**TASK TO CARRY OUT**. Can you restate the lines of the entries below, word for word, from the first one through the line that includes "for i in range(n"?

**DATASET**.
%%
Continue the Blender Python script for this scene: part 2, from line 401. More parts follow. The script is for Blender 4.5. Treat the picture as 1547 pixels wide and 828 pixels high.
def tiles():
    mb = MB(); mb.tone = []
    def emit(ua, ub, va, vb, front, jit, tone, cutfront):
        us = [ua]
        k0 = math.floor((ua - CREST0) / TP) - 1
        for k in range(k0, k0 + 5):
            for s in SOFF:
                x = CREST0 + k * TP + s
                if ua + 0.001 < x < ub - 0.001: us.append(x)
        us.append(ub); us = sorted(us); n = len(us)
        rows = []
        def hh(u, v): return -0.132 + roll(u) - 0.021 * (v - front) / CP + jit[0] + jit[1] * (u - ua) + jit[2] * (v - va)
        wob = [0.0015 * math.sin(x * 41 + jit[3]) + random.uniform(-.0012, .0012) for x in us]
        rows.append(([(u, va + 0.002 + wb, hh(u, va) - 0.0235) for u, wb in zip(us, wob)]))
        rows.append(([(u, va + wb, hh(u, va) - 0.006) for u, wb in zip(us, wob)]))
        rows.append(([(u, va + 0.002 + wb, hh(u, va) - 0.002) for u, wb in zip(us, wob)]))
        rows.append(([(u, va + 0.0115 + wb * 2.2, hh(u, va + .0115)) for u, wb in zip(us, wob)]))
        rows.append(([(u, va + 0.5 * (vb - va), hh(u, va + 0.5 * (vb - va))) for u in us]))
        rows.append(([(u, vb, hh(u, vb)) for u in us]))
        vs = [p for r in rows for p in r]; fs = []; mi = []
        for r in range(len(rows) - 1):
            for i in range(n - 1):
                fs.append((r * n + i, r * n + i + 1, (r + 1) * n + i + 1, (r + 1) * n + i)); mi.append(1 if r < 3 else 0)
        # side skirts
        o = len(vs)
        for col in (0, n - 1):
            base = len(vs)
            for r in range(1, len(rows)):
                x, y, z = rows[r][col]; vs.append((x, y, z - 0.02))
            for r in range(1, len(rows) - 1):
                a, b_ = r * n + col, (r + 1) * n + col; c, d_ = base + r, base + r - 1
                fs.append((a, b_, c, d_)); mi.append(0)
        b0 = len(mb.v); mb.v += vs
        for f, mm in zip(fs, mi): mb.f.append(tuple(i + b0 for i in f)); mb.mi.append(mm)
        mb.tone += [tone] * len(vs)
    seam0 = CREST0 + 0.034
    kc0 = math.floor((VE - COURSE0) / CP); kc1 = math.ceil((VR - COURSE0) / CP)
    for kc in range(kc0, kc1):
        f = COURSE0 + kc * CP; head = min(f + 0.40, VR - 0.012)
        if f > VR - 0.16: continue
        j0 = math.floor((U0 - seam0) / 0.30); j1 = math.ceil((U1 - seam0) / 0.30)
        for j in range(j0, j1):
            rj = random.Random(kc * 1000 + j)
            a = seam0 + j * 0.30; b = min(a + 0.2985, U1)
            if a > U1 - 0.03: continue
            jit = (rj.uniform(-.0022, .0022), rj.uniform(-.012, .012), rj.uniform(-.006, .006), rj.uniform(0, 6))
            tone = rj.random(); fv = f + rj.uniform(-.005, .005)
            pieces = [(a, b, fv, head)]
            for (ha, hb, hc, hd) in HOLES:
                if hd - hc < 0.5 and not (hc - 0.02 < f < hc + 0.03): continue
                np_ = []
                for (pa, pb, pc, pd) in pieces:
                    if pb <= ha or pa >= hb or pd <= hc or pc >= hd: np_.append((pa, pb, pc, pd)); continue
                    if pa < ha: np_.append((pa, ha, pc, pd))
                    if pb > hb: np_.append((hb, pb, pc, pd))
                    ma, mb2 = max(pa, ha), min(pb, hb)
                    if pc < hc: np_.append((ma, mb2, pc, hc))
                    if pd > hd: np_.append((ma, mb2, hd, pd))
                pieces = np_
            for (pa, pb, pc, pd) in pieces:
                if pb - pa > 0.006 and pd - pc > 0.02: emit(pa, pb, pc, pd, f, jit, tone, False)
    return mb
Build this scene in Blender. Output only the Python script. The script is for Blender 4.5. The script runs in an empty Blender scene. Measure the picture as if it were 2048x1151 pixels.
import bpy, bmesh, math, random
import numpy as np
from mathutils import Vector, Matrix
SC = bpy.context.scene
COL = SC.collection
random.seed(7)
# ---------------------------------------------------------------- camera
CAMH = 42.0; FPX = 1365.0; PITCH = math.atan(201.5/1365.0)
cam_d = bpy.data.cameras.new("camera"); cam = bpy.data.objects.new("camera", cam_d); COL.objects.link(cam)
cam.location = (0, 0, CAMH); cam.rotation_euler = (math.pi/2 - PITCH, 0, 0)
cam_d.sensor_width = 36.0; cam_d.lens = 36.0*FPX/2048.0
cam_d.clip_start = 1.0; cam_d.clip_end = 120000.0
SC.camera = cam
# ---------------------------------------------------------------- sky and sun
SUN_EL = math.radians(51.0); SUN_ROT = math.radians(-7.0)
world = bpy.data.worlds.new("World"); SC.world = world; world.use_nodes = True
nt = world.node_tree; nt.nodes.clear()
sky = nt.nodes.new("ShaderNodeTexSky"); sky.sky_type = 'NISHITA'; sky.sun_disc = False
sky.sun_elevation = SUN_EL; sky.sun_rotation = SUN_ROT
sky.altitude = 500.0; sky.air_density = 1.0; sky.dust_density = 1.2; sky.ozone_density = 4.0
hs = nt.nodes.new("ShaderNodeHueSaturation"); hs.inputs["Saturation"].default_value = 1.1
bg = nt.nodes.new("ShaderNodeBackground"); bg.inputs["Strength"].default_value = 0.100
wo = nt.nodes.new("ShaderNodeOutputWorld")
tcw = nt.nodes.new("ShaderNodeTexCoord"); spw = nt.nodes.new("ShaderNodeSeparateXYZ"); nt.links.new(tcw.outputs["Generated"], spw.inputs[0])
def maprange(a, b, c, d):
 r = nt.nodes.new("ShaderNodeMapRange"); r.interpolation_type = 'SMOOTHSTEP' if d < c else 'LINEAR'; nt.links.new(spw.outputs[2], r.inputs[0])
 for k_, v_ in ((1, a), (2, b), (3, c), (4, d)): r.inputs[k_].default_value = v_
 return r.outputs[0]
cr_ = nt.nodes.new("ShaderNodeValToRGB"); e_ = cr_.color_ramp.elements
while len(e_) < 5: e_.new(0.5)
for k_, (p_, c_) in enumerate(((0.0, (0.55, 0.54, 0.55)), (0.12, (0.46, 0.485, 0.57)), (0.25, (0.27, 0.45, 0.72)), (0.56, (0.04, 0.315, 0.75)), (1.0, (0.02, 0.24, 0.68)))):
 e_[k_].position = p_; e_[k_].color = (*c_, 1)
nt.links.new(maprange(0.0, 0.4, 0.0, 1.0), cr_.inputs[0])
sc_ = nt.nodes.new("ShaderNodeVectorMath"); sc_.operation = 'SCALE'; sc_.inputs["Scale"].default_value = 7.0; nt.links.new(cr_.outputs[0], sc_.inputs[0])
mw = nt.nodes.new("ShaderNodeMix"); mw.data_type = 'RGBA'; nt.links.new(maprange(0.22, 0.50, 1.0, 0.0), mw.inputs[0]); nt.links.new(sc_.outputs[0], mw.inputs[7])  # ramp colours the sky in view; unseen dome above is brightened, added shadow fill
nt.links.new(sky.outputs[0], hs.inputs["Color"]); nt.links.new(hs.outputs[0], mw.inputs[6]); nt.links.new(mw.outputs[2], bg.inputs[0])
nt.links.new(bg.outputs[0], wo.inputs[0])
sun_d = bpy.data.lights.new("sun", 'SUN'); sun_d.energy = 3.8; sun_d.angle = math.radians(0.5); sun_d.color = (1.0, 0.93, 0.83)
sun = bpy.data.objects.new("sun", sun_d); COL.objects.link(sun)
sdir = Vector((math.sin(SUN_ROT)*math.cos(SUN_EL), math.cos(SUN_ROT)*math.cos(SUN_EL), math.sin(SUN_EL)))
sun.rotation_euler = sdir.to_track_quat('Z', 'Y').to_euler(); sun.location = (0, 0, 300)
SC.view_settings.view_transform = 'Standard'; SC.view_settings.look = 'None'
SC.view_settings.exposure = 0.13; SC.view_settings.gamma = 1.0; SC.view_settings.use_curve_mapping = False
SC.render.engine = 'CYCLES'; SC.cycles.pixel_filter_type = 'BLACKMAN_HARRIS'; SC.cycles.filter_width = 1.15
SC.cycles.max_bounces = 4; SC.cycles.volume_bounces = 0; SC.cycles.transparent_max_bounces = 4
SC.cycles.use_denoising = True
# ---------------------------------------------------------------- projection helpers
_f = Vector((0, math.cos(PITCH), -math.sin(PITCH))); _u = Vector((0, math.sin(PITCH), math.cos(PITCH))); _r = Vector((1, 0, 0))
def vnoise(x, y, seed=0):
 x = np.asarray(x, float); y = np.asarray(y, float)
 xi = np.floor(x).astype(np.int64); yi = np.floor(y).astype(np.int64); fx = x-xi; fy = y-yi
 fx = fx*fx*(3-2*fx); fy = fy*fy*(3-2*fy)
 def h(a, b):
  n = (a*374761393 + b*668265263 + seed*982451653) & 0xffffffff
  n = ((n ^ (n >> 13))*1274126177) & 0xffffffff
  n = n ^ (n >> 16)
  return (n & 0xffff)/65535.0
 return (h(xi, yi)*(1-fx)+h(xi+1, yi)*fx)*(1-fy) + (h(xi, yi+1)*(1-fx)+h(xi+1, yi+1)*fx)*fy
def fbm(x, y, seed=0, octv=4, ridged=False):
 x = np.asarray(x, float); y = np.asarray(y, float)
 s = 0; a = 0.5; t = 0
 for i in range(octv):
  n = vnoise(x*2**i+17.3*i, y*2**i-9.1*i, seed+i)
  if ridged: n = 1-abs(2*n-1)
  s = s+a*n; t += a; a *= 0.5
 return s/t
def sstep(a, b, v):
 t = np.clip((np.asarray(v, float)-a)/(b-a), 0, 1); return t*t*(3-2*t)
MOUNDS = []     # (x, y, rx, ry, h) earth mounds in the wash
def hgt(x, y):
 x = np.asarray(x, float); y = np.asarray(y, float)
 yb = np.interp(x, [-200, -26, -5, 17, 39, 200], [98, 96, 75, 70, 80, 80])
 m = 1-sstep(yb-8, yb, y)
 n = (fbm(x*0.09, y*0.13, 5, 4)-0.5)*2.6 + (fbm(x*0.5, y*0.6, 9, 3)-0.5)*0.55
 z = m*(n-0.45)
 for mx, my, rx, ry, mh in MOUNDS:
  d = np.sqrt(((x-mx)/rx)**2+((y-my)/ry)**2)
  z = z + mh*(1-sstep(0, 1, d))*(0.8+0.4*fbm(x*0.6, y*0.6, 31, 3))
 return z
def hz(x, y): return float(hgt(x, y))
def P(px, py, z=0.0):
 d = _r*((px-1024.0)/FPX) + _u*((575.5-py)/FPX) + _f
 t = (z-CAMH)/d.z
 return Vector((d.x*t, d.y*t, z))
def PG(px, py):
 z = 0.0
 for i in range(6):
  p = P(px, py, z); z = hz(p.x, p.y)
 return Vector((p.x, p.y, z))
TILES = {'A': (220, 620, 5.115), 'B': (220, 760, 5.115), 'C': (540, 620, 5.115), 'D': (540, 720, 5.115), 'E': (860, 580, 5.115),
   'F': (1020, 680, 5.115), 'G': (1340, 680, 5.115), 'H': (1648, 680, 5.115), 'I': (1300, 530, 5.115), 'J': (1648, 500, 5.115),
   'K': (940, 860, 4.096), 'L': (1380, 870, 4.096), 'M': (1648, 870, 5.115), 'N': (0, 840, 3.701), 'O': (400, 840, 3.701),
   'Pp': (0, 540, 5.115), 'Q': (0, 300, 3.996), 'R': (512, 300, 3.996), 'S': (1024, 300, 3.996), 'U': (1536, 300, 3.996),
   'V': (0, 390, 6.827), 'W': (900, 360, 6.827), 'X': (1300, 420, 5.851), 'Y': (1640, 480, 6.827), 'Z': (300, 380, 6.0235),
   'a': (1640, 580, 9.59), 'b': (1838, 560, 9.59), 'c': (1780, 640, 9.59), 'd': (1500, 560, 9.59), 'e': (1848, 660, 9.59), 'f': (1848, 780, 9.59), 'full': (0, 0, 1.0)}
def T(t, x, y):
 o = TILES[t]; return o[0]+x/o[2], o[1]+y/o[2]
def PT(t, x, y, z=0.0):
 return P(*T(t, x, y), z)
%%
**REPLY**.
Continue the Blender Python script for this scene: part 2, from line 401. More parts follow. The script is for Blender 4.5. Treat the picture as 1547 pixels wide and 828 pixels high.
def tiles():
    mb = MB(); mb.tone = []
    def emit(ua, ub, va, vb, front, jit, tone, cutfront):
        us = [ua]
        k0 = math.floor((ua - CREST0) / TP) - 1
        for k in range(k0, k0 + 5):
            for s in SOFF:
                x = CREST0 + k * TP + s
                if ua + 0.001 < x < ub - 0.001: us.append(x)
        us.append(ub); us = sorted(us); n = len(us)
        rows = []
        def hh(u, v): return -0.132 + roll(u) - 0.021 * (v - front) / CP + jit[0] + jit[1] * (u - ua) + jit[2] * (v - va)
        wob = [0.0015 * math.sin(x * 41 + jit[3]) + random.uniform(-.0012, .0012) for x in us]
        rows.append(([(u, va + 0.002 + wb, hh(u, va) - 0.0235) for u, wb in zip(us, wob)]))
        rows.append(([(u, va + wb, hh(u, va) - 0.006) for u, wb in zip(us, wob)]))
        rows.append(([(u, va + 0.002 + wb, hh(u, va) - 0.002) for u, wb in zip(us, wob)]))
        rows.append(([(u, va + 0.0115 + wb * 2.2, hh(u, va + .0115)) for u, wb in zip(us, wob)]))
        rows.append(([(u, va + 0.5 * (vb - va), hh(u, va + 0.5 * (vb - va))) for u in us]))
        rows.append(([(u, vb, hh(u, vb)) for u in us]))
        vs = [p for r in rows for p in r]; fs = []; mi = []
        for r in range(len(rows) - 1):
            for i in range(n - 1):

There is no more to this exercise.